È un architetto che attinge a una fantasia inesauribile; la Sagrada Familia, tempio gigantesco e incompiuto ancora oggi, in perenne costruzione, al suo interno si offre come una foresta retta da alberi. Le strutture hanno la forza di una cattedrale gotica e sono il segno più eclatante di un modernismo che conquisterà l’Europa.

Uno sperimentatore inesauribile

Si dice che Gaudí sia parte dell’Art Nouveau europea ed è solo in parte vero: in lui c’è un’originalità e un senso del decorativo di cui sarebbe impossibile trovare l’equivalente. Lo straordinario complesso Guell – con un palazzo, il parco e la colonia – è la prova tra le più alte della sua produzione.

Il Conte Guell, ricchissimo mercante d’olio, era stato tra i suoi primi committenti: la sua casa arabo-catalana è in una stradina perpendicolare alla Rambla. Inoltrarsi in questo cunicolo – che tale è – e scoprire di sguisco il palazzo Guell è un’affascinante sorpresa, come stare in spazio arabo, una moschea laica. Infatti Gaudí è uno sperimentatore inesauribile, capace di modellare la facciata di casa Batllò (1905-1907) o di casa Milà (1905-1910) – entrambe costruite nel nuovo quartiere borghese di Barcellona, progettato secondo il piano urbanistico di Cerdà – come sculture che abbiano subito l’effetto dinamico del vento o le scosse di un moto tellurico sensibile alla bellezza.

Nelle sue forme c’è una necessità che sorprende sempre, che si rinnova di continuo: perché nasce da un gioco sapiente nel quale la forma dello spazio si sposa felicemente col prezioso tessuto decorativo. Ma la decorazione non è mai pelle posticcia, ha una sua ragione tettonica, assume la forma e la sostanza che le è propria dall’interno.
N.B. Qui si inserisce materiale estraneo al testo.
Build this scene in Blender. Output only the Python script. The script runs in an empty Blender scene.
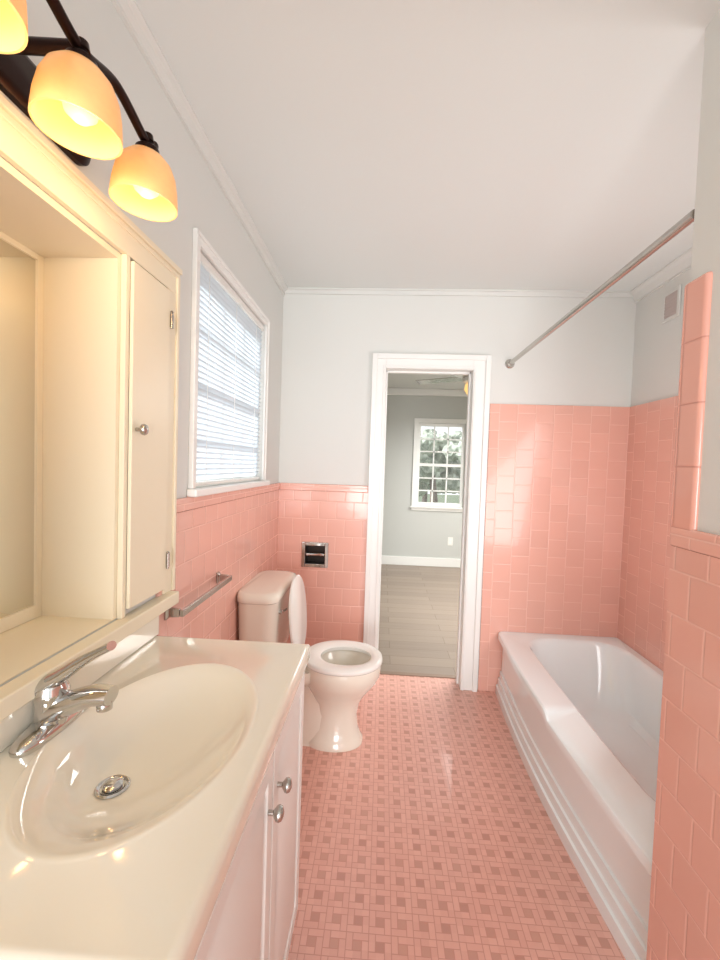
import bpy, bmesh, math, random
from mathutils import Vector, Matrix
random.seed(3)
C = bpy.context.scene.collection
sc = bpy.context.scene
sc.view_settings.view_transform = 'Standard'
sc.view_settings.exposure = 0.05

def lin(c):
    return tuple(((x/255)/12.92 if x/255 <= .04045 else (((x/255)+.055)/1.055)**2.4) for x in c)+(1,)

# ---------------------------------------------------------------- materials
def mat(name, rgb, rough=.5, metal=0, coat=0, emis=None, es=0, bump=0, bscale=40, spec=.5):
    m = bpy.data.materials.new(name); m.use_nodes = True
    nt = m.node_tree; b = nt.nodes['Principled BSDF']
    b.inputs['Base Color'].default_value = lin(rgb)
    b.inputs['Roughness'].default_value = rough
    b.inputs['Metallic'].default_value = metal
    b.inputs['Coat Weight'].default_value = coat
    b.inputs['Coat Roughness'].default_value = .05
    b.inputs['Specular IOR Level'].default_value = spec
    if emis:
        b.inputs['Emission Color'].default_value = lin(emis); b.inputs['Emission Strength'].default_value = es
    if bump:
        tc = nt.nodes.new('ShaderNodeNewGeometry'); n = nt.nodes.new('ShaderNodeTexNoise')
        n.inputs['Scale'].default_value = bscale; n.inputs['Detail'].default_value = 3
        nt.links.new(tc.outputs['Position'], n.inputs['Vector'])
        bp = nt.nodes.new('ShaderNodeBump'); bp.inputs['Strength'].default_value = bump; bp.inputs['Distance'].default_value = .003
        nt.links.new(n.outputs['Fac'], bp.inputs['Height']); nt.links.new(bp.outputs['Normal'], b.inputs['Normal'])
    return m

class E:
    def __init__(s, nt, k): s.nt = nt; s.k = k
    def op(s, o, *a):
        n = s.nt.nodes.new('ShaderNodeMath'); n.operation = o
        for i, x in enumerate((s,)+a):
            if isinstance(x, E): s.nt.links.new(x.k, n.inputs[i])
            else: n.inputs[i].default_value = x
        return E(s.nt, n.outputs[0])
    def __add__(s, o): return s.op('ADD', o)
    def __sub__(s, o): return s.op('SUBTRACT', o)
    def __mul__(s, o): return s.op('MULTIPLY', o)
    def __truediv__(s, o): return s.op('DIVIDE', o)
    def floor(s): return s.op('FLOOR')
    def fract(s): return s.op('FRACT')
    def mod(s, o): return s.op('FLOORED_MODULO', o)
    def abs(s): return s.op('ABSOLUTE')
    def min(s, o): return s.op('MINIMUM', o)
    def max(s, o): return s.op('MAXIMUM', o)
    def lt(s, o): return s.op('LESS_THAN', o)
    def gt(s, o): return s.op('GREATER_THAN', o)
    def smooth(s, a, b):
        n = s.nt.nodes.new('ShaderNodeMapRange'); n.interpolation_type = 'SMOOTHSTEP'
        s.nt.links.new(s.k, n.inputs[0]); n.inputs[1].default_value = a; n.inputs[2].default_value = b
        return E(s.nt, n.outputs[0])

def pos(nt):
    g = nt.nodes.new('ShaderNodeNewGeometry'); sp = nt.nodes.new('ShaderNodeSeparateXYZ')
    nt.links.new(g.outputs['Position'], sp.inputs[0])
    return [E(nt, sp.outputs[i]) for i in range(3)]
def rnd(nt, a, b):
    c = nt.nodes.new('ShaderNodeCombineXYZ'); nt.links.new(a.k, c.inputs[0]); nt.links.new(b.k, c.inputs[1])
    w = nt.nodes.new('ShaderNodeTexWhiteNoise'); w.noise_dimensions = '2D'; nt.links.new(c.outputs[0], w.inputs['Vector'])
    return E(nt, w.outputs['Value'])
def mix(nt, f, a, b):
    n = nt.nodes.new('ShaderNodeMix'); n.data_type = 'RGBA'
    nt.links.new(f.k, n.inputs[0])
    for i, x in ((6, a), (7, b)):
        if isinstance(x, tuple): n.inputs[i].default_value = x
        else: nt.links.new(x, n.inputs[i])
    return n.outputs[2]

def brick_mat(name, ax, s, ratio, rgb, grout, gw=.02, vbond=False, off=(0, 0), var=.03, rough=.2, coat=.25, vaxis=2, stag=.5, bump=.45, grain=False):
    m = mat(name, rgb, rough, coat=coat); nt = m.node_tree; b = nt.nodes['Principled BSDF']
    p = pos(nt); u = p[ax]+off[0]; v = p[vaxis]+off[1]
    if vbond: u, v = v, u
    row = (v/s).floor(); fy = (v/s).fract()
    uu = u/(s*ratio)+row.mod(2.0)*stag; fx = uu.fract()
    dx = fx.min((fx*-1)+1)*ratio; dy = fy.min((fy*-1)+1)
    d = dx.min(dy)
    f = d.smooth(gw*.5, gw*1.3)
    r = rnd(nt, uu.floor(), row)
    if grain:
        cb = nt.nodes.new('ShaderNodeCombineXYZ'); nt.links.new((p[ax]*2.0).k, cb.inputs[0]); nt.links.new((p[vaxis]*45.0).k, cb.inputs[1]); nt.links.new((r*9.0).k, cb.inputs[2])
        nz = nt.nodes.new('ShaderNodeTexNoise'); nz.inputs['Scale'].default_value = 1.0; nz.inputs['Detail'].default_value = 4
        nt.links.new(cb.outputs[0], nz.inputs['Vector'])
        r = (r*.45)+(E(nt, nz.outputs['Fac'])*.6)
    c1 = lin(rgb); k = 1-var
    c0 = tuple(x*k for x in c1[:3])+(1,); c2 = tuple(min(1, x*(1+var)) for x in c1[:3])+(1,)
    col = mix(nt, f, lin(grout), mix(nt, r, c0, c2))
    nt.links.new(col, b.inputs['Base Color'])
    bp = nt.nodes.new('ShaderNodeBump'); bp.inputs['Strength'].default_value = bump; bp.inputs['Distance'].default_value = .002
    nt.links.new(d.smooth(0, gw*2.5).k, bp.inputs['Height']); nt.links.new(bp.outputs['Normal'], b.inputs['Normal'])
    rr = (f*-.4)+(rough+.4); nt.links.new(rr.k, b.inputs['Roughness'])
    return m

def mosaic_mat(name):
    m = mat(name, (230, 155, 140), .3, coat=.15); nt = m.node_tree; b = nt.nodes['Principled BSDF']
    p = pos(nt); S = .0218; a_, q_, P_ = .9, 2.1, 3.0
    gx = (p[0]+10)/S; gy = (p[1]+10)/S
    x = gx.mod(P_); y = gy.mod(P_)
    def seg(a, at, o, lo, hi):
        outside = ((o*-1)+lo).max(o-hi).max(0.0)
        return (a-at).abs()+outside
    d = x.min((x*-1)+P_).min(y).min((y*-1)+P_)
    for q in (seg(y, a_, x, 0, q_), seg(x, q_, y, 0, q_), seg(y, q_, x, a_, P_), seg(x, a_, y, a_, P_)): d = d.min(q)
    f = d.smooth(.02, .09)
    dot = (x.gt(a_))*(x.lt(q_))*(y.gt(a_))*(y.lt(q_))
    r = rnd(nt, (gx/P_).floor(), (gy/P_).floor())
    r2 = rnd(nt, gx.floor()+7.3, gy.floor())
    tile = mix(nt, r2, lin((231, 178, 163)), lin((238, 187, 172)))
    dots = mix(nt, r, lin((206, 152, 136)), lin((217, 164, 147)))
    col = mix(nt, f, lin((212, 153, 138)), mix(nt, dot, tile, dots))
    nt.links.new(col, b.inputs['Base Color'])
    bp = nt.nodes.new('ShaderNodeBump'); bp.inputs['Strength'].default_value = .3; bp.inputs['Distance'].default_value = .0015
    nt.links.new(f.k, bp.inputs['Height']); nt.links.new(bp.outputs['Normal'], b.inputs['Normal'])
    return m

TOPZ = 1.243; TUBZ = 1.766
PINK = (236, 181, 165); GR = (241, 193, 178)
M_wall = mat('painted_wall', (223, 224, 220), .75, bump=.08, bscale=60)
M_ceil = mat('ceiling_paint', (226, 229, 226), .85, bump=.08, bscale=50)
M_trim = mat('white_gloss_trim', (243, 243, 240), .3, bump=.05, bscale=30)
M_cab = mat('cream_cabinet_paint', (238, 227, 202), .35, bump=.06, bscale=30)
M_van = mat('white_vanity_paint', (238, 240, 236), .35, bump=.04, bscale=30)
M_toilet = mat('bone_porcelain', (241, 235, 221), .12, coat=.5, bump=.02, bscale=6)
M_tub = mat('tub_enamel', (243, 250, 251), .12, coat=.5, bump=.02, bscale=6)
M_seat = mat('white_seat_plastic', (242, 241, 236), .2, bump=.02, bscale=6)
M_marble = mat('cultured_marble', (244, 237, 221), .07, coat=.6, bump=.015, bscale=5)
M_chrome = mat('chrome', (205, 203, 200), .1, 1, bump=.02, bscale=20)
M_nickel = mat('brushed_nickel', (190, 186, 180), .25, 1, bump=.05, bscale=90)
M_steel = mat('dull_steel', (185, 178, 172), .2, 1, bump=.05, bscale=90)
M_thr = mat('worn_threshold', (150, 128, 112), .45, .2, bump=.1, bscale=60)
M_dark = mat('dark_recess_metal', (62, 54, 50), .35, .8, bump=.05, bscale=60)
M_bronze = mat('oil_rubbed_bronze', (46, 28, 23), .35, .8, bump=.1, bscale=40)
M_mirror = mat('mirror_glass', (225, 222, 212), .02, 1)
M_grayw = mat('grey_room_wall', (203, 205, 201), .8, bump=.08, bscale=60)
M_mosaic = mosaic_mat('pink_mosaic_floor')
offz = (0, .108*20-TOPZ)
M_tx = brick_mat('pink_tile_facing_x', 1, .108, 1, PINK, GR, off=(10, offz[1]))
M_ty = brick_mat('pink_tile_facing_y', 0, .108, 1, PINK, GR, off=(10, offz[1]))
M_txv = brick_mat('pink_tub_tile_side', 1, .108, 1, PINK, GR, vbond=True, off=(10, .108*20-TUBZ+.054))
M_tyv = brick_mat('pink_tub_tile_end', 0, .108, 1, PINK, GR, vbond=True, off=(10, .108*20-TUBZ+.054))
M_capx = brick_mat('pink_bullnose_x', 1, .152, 1, PINK, GR, gw=.012, off=(10, .152*20-TOPZ+.02))
M_capy = brick_mat('pink_bullnose_y', 0, .152, 1, PINK, GR, gw=.012, off=(10, .152*20-TOPZ+.02))
M_strip = brick_mat('pink_bullnose_vertical', 1, .15, 1, (235, 174, 157), (210, 146, 130), gw=.014, off=(10.02, .15*20-1.84+.0), stag=0)
M_wood = brick_mat('grey_plank_floor', 0, .13, 9, (154, 138, 124), (120, 106, 95), gw=.010, vaxis=1, off=(10, 10), var=.2, rough=.4, coat=0, stag=.37, bump=.1, grain=True)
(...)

Proprio come nella grande tradizione romanica e barocca: le radici in cui affonda la sua cultura gli consentono di essere nel proprio tempo con una carica di originalità inesauribile.

Ha committenti illuminati e ricchi – come Guell – che gli consentono di mettere alla prova la sua straripante fantasia: ogni sua opera è un cantiere aperto, disponibile fino all’ultimo al cambiamento. Per questa sua vena inesuaribile – Salvador Dalì lo considera un suo ideale maestro – dà nuovo volto a molte parti della sua città ed è amato da un grande poeta catalano come Maragall che alla Sagrada Familia dedicò versi ispirati.

L’opera di Antoni Gaudì è quella di un costruttore per istinto e per pratica indefessa: immaginoso e barocco per la sua sensibilità, innamorato dei colori squillanti e vivi, della forma classiche della tradizione mediterranea, costituì, in un momento di critica linguistica e di rifondazione della disciplina architettonica, un episodio isolato di cui la critica stentò ad accetarne la grandezza perché non sapeva collocarlo nelle linee di sviluppo del Movimento Moderno. Per questo Antoni Gaudì è un gigante isolato e tale restò.